The export value is 75 percent higher than the N2.91 billion recorded the previous quarter (Q1). The improvement came from sharp increase in crude export, which rose by 111.3 percent, from N1.93 trillion posted in Q1 to 4.08 trillion.
Oil sales accounted for 80.3 per cent of the country’s exports, narrowing the non-oil margin to less than 20 per cent.
The current administration has embarked on an aggressive campaign aimed at increasing the contribution of non-oil exports to reduce the concentration risk caused by crude dominance. There was, however, a moderate increase in key areas of non-oil.
For instance, the value of solid minerals exports increased by 60.1 percent quarter-on-quarter (QoQ) and 852.9 percent year-on-year (YoY) while raw material exports also were by 50 QoQ and 326.6 per cent YoY.
The Sun says that debts owed to Nigerian banks by oil and gas operators as well as power companies have risen above N6 trillion, the latest data obtained from the Central Bank of Nigeria (CBN) have shown.
The energy firms increased their bank debts to N6.14tn as of June 2021 from N5.94tn at the end of 2020.

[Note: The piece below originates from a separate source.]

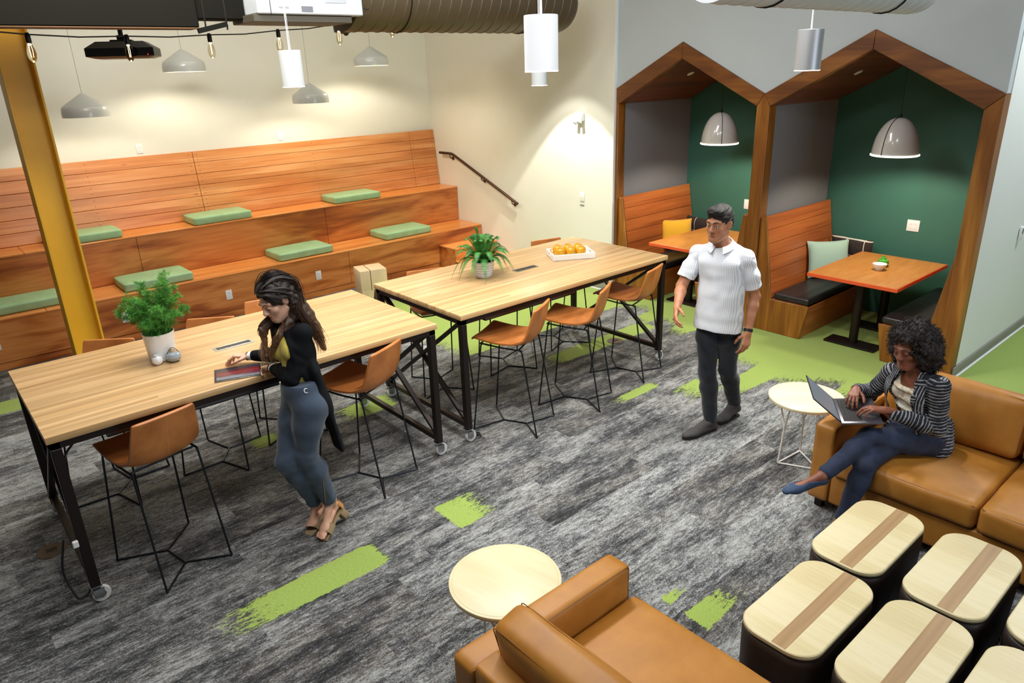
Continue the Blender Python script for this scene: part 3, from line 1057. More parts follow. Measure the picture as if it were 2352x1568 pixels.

The N6.14tn represents 28.05 per cent of the N21.89 trillion loans advanced to the private sector by the banks as of June 2021, according to the sectoral analysis of banks’ credit by the CBN. Oil and gas firms, which received the biggest share of the credit from the banks, increased their debt by N140 billion to N5.32 trillion by June 2021 from N5.18trillion in December 2020.
The debt owed by power firms to the banks rose to N823.28billion in June 2021 from N763.22billion in December 2020, the CBN data showed.
Oil firms operating in the downstream, natural gas and crude oil refining subsectors owed N3.99 trillion as of June 2021, up from N3.93trillion at the end of last year, while those in the upstream and services subsectors owed N1.33 trillion as of June 2021, up from N1.25 trillion at the end of 2020.